Have Republicans en masse gone insane? Or is it only that the sane ones are keeping very quiet, hoping not to be noticed while those who are cracking up dominate the news? A Republican Congresswoman in Minnesota suggested on national television that Barack Obama, Harry Reid, and Nancy Pelosi harbor "anti-American" views and called for an expose of the entire Democratic contingent in the House of Representatives. (Now she keeps saying that her words have been "misinterpreted," but...well...she's all over YouTube, and it's pretty clear what she said.) In North Carolina, a Congressman declared that "liberals hate real Americans that work and achieve and believe in God." (For a while he categorically denied saying it. Then the audio tapes began to surface.) Then there was the McCain advisor who announced that the northern part of Virginia was not "the real Virginia," which dovetailed nicely with John McCain's brother referring to the same area as "communist country." Of course there was the Republican vice-presidential nominee describing small towns as "these wonderful little pockets of what I call the real America...very patriotic, very pro-American areas of this great nation." And the presidential nominee himself, the man who always used to be known as a smart pragmatist who saw beyond party cant, calling Barack Obama's economic policies "socialism" and telling us we risk nuclear war if we vote Democratic.
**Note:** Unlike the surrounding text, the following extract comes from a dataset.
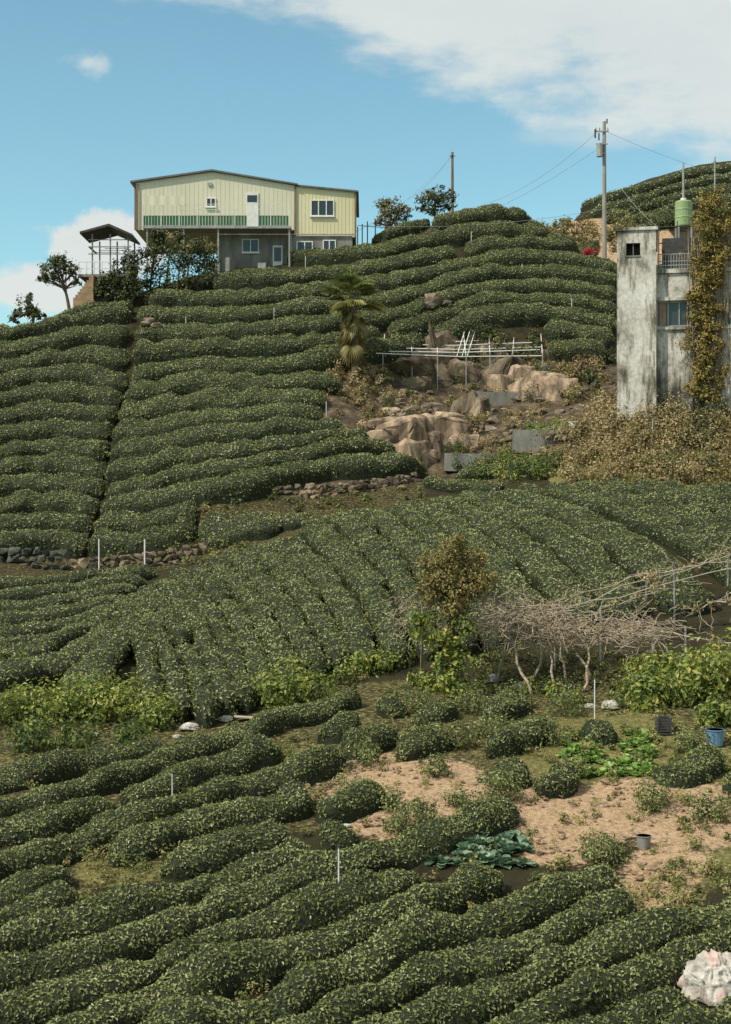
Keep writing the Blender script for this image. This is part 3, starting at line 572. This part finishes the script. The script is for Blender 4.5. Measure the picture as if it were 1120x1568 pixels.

These, of course, are politicians in the heat of battle, trying to fire up their true believers. Things get said. But a similar madness has gripped the conservative analysts and journalists who have always asked us to believe that, though they have their strong political beliefs, they will ultimately choose intellectual honesty over partisan rhetoric. There was John Podhoretz, next editor of Commentary and a veritable mascot of neoconservative intellectualism, claiming that criticisms of Sarah Palin's lack of experience were "un-American." Un-American! I thought the right wing had learned to lay off that word around the time Joe McCarthy was censured by the Senate. Just a couple of days ago Thomas Sowell, a Senior Fellow at the Hoover Institution and an award-winning economist, compared Barack Obama to Lenin, Hitler, Mao, and Jim Jones. When Christopher Buckley, one of the most popular and persuasive conservative columnists out there, responded to this increasing madness by endorsing Obama, The National Review basically fired him. That's the magazine that Christopher's father, William F. Buckley, founded. William F. Buckley, who once described his career with, "I've spent my life trying to separate the right from the kooks."

I'm kind of glad old Bill didn't live to see this election, because the kooks have surely taken over the party. And since the polls now show Obama widening his lead again and the Democrats with an ever-more-realistic shot at a "perfect 60" in the Senate, I'm expecting the next two weeks to get even kookier.